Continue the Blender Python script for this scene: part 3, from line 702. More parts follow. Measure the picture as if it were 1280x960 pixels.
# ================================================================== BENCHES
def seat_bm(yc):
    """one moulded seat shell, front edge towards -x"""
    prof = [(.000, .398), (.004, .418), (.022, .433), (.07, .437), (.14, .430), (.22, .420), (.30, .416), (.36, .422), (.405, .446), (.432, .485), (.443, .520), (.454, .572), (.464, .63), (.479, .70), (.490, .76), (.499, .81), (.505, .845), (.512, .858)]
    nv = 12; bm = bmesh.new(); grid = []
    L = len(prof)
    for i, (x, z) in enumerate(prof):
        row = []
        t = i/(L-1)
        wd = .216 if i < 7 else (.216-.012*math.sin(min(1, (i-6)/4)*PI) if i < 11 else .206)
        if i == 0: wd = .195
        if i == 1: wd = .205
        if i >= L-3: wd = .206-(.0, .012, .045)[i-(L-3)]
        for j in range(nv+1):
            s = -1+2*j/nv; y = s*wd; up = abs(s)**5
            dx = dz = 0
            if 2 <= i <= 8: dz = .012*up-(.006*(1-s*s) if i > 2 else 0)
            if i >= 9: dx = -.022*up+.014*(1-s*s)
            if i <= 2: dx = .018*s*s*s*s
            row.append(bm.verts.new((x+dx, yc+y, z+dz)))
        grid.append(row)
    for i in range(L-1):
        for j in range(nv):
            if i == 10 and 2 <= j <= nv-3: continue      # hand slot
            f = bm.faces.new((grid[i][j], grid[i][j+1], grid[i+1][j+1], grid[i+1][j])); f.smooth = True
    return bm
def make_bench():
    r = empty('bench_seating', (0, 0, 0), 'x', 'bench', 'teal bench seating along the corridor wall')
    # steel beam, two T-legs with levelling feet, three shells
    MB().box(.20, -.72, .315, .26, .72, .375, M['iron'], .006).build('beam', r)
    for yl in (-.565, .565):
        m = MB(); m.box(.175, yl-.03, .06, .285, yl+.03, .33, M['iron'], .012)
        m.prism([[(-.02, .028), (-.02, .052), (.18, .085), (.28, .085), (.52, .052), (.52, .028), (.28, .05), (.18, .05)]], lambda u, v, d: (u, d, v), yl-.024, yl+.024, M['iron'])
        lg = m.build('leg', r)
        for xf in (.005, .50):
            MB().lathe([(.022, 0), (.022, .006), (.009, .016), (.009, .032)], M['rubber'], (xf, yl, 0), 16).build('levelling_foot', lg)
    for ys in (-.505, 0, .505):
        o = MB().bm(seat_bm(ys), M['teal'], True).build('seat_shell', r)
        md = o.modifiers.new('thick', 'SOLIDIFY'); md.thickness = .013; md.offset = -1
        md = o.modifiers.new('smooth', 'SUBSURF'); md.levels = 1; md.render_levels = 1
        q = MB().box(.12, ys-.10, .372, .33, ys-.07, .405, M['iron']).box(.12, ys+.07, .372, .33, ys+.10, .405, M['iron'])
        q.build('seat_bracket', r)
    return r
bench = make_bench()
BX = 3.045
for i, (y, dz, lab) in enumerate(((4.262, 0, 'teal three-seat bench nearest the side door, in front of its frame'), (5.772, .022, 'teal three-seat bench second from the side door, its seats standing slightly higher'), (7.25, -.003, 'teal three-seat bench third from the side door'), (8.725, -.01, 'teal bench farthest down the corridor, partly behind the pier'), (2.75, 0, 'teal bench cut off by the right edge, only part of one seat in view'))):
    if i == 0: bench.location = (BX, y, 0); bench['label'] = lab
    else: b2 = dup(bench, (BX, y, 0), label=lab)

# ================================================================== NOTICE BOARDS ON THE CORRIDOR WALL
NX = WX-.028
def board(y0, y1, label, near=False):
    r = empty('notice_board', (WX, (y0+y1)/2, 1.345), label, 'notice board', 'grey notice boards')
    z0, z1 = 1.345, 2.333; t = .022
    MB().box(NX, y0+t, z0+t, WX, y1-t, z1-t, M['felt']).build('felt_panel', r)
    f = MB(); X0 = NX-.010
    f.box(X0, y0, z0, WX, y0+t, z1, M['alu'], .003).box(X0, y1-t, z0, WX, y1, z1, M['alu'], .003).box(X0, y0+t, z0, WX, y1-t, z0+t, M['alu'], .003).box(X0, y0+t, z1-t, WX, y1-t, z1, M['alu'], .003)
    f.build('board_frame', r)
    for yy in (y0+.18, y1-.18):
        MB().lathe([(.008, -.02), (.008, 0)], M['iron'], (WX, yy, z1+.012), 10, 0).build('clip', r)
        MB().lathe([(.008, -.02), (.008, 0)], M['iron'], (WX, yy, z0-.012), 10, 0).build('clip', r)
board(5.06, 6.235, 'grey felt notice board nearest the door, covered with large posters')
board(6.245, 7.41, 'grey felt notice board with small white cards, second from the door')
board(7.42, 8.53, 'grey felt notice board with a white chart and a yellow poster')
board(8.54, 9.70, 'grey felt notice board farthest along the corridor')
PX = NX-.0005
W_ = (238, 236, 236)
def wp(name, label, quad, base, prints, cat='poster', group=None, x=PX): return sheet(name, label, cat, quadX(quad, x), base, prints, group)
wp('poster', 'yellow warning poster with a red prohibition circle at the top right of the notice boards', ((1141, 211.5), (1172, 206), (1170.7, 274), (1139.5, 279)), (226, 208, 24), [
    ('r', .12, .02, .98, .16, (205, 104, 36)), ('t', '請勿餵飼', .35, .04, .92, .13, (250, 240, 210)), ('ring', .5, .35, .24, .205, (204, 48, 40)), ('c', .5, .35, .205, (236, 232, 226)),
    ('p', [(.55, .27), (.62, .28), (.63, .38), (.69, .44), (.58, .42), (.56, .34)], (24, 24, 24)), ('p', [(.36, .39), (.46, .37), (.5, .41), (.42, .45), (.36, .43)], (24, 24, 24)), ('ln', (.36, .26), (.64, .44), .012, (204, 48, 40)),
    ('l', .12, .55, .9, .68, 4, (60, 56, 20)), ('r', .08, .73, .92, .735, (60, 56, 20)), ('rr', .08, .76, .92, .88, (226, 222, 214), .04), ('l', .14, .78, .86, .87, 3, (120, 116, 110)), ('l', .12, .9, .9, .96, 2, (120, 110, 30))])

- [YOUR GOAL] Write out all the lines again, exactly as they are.

- [FULL SOLUTION]
Continue the Blender Python script for this scene: part 3, from line 702. More parts follow. Measure the picture as if it were 1280x960 pixels.
# ================================================================== BENCHES
def seat_bm(yc):
    """one moulded seat shell, front edge towards -x"""
    prof = [(.000, .398), (.004, .418), (.022, .433), (.07, .437), (.14, .430), (.22, .420), (.30, .416), (.36, .422), (.405, .446), (.432, .485), (.443, .520), (.454, .572), (.464, .63), (.479, .70), (.490, .76), (.499, .81), (.505, .845), (.512, .858)]
    nv = 12; bm = bmesh.new(); grid = []
    L = len(prof)
    for i, (x, z) in enumerate(prof):
        row = []
        t = i/(L-1)
        wd = .216 if i < 7 else (.216-.012*math.sin(min(1, (i-6)/4)*PI) if i < 11 else .206)
        if i == 0: wd = .195
        if i == 1: wd = .205
        if i >= L-3: wd = .206-(.0, .012, .045)[i-(L-3)]
        for j in range(nv+1):
            s = -1+2*j/nv; y = s*wd; up = abs(s)**5
            dx = dz = 0
            if 2 <= i <= 8: dz = .012*up-(.006*(1-s*s) if i > 2 else 0)
            if i >= 9: dx = -.022*up+.014*(1-s*s)
            if i <= 2: dx = .018*s*s*s*s
            row.append(bm.verts.new((x+dx, yc+y, z+dz)))
        grid.append(row)
    for i in range(L-1):
        for j in range(nv):
            if i == 10 and 2 <= j <= nv-3: continue      # hand slot
            f = bm.faces.new((grid[i][j], grid[i][j+1], grid[i+1][j+1], grid[i+1][j])); f.smooth = True
    return bm
def make_bench():
    r = empty('bench_seating', (0, 0, 0), 'x', 'bench', 'teal bench seating along the corridor wall')
    # steel beam, two T-legs with levelling feet, three shells
    MB().box(.20, -.72, .315, .26, .72, .375, M['iron'], .006).build('beam', r)
    for yl in (-.565, .565):
        m = MB(); m.box(.175, yl-.03, .06, .285, yl+.03, .33, M['iron'], .012)
        m.prism([[(-.02, .028), (-.02, .052), (.18, .085), (.28, .085), (.52, .052), (.52, .028), (.28, .05), (.18, .05)]], lambda u, v, d: (u, d, v), yl-.024, yl+.024, M['iron'])
        lg = m.build('leg', r)
        for xf in (.005, .50):
            MB().lathe([(.022, 0), (.022, .006), (.009, .016), (.009, .032)], M['rubber'], (xf, yl, 0), 16).build('levelling_foot', lg)
    for ys in (-.505, 0, .505):
        o = MB().bm(seat_bm(ys), M['teal'], True).build('seat_shell', r)
        md = o.modifiers.new('thick', 'SOLIDIFY'); md.thickness = .013; md.offset = -1
        md = o.modifiers.new('smooth', 'SUBSURF'); md.levels = 1; md.render_levels = 1
        q = MB().box(.12, ys-.10, .372, .33, ys-.07, .405, M['iron']).box(.12, ys+.07, .372, .33, ys+.10, .405, M['iron'])
        q.build('seat_bracket', r)
    return r
bench = make_bench()
BX = 3.045
for i, (y, dz, lab) in enumerate(((4.262, 0, 'teal three-seat bench nearest the side door, in front of its frame'), (5.772, .022, 'teal three-seat bench second from the side door, its seats standing slightly higher'), (7.25, -.003, 'teal three-seat bench third from the side door'), (8.725, -.01, 'teal bench farthest down the corridor, partly behind the pier'), (2.75, 0, 'teal bench cut off by the right edge, only part of one seat in view'))):
    if i == 0: bench.location = (BX, y, 0); bench['label'] = lab
    else: b2 = dup(bench, (BX, y, 0), label=lab)

# ================================================================== NOTICE BOARDS ON THE CORRIDOR WALL
NX = WX-.028
def board(y0, y1, label, near=False):
    r = empty('notice_board', (WX, (y0+y1)/2, 1.345), label, 'notice board', 'grey notice boards')
    z0, z1 = 1.345, 2.333; t = .022
    MB().box(NX, y0+t, z0+t, WX, y1-t, z1-t, M['felt']).build('felt_panel', r)
    f = MB(); X0 = NX-.010
    f.box(X0, y0, z0, WX, y0+t, z1, M['alu'], .003).box(X0, y1-t, z0, WX, y1, z1, M['alu'], .003).box(X0, y0+t, z0, WX, y1-t, z0+t, M['alu'], .003).box(X0, y0+t, z1-t, WX, y1-t, z1, M['alu'], .003)
    f.build('board_frame', r)
    for yy in (y0+.18, y1-.18):
        MB().lathe([(.008, -.02), (.008, 0)], M['iron'], (WX, yy, z1+.012), 10, 0).build('clip', r)
        MB().lathe([(.008, -.02), (.008, 0)], M['iron'], (WX, yy, z0-.012), 10, 0).build('clip', r)
board(5.06, 6.235, 'grey felt notice board nearest the door, covered with large posters')
board(6.245, 7.41, 'grey felt notice board with small white cards, second from the door')
board(7.42, 8.53, 'grey felt notice board with a white chart and a yellow poster')
board(8.54, 9.70, 'grey felt notice board farthest along the corridor')
PX = NX-.0005
W_ = (238, 236, 236)
def wp(name, label, quad, base, prints, cat='poster', group=None, x=PX): return sheet(name, label, cat, quadX(quad, x), base, prints, group)
wp('poster', 'yellow warning poster with a red prohibition circle at the top right of the notice boards', ((1141, 211.5), (1172, 206), (1170.7, 274), (1139.5, 279)), (226, 208, 24), [
    ('r', .12, .02, .98, .16, (205, 104, 36)), ('t', '請勿餵飼', .35, .04, .92, .13, (250, 240, 210)), ('ring', .5, .35, .24, .205, (204, 48, 40)), ('c', .5, .35, .205, (236, 232, 226)),
    ('p', [(.55, .27), (.62, .28), (.63, .38), (.69, .44), (.58, .42), (.56, .34)], (24, 24, 24)), ('p', [(.36, .39), (.46, .37), (.5, .41), (.42, .45), (.36, .43)], (24, 24, 24)), ('ln', (.36, .26), (.64, .44), .012, (204, 48, 40)),
    ('l', .12, .55, .9, .68, 4, (60, 56, 20)), ('r', .08, .73, .92, .735, (60, 56, 20)), ('rr', .08, .76, .92, .88, (226, 222, 214), .04), ('l', .14, .78, .86, .87, 3, (120, 116, 110)), ('l', .12, .9, .9, .96, 2, (120, 110, 30))])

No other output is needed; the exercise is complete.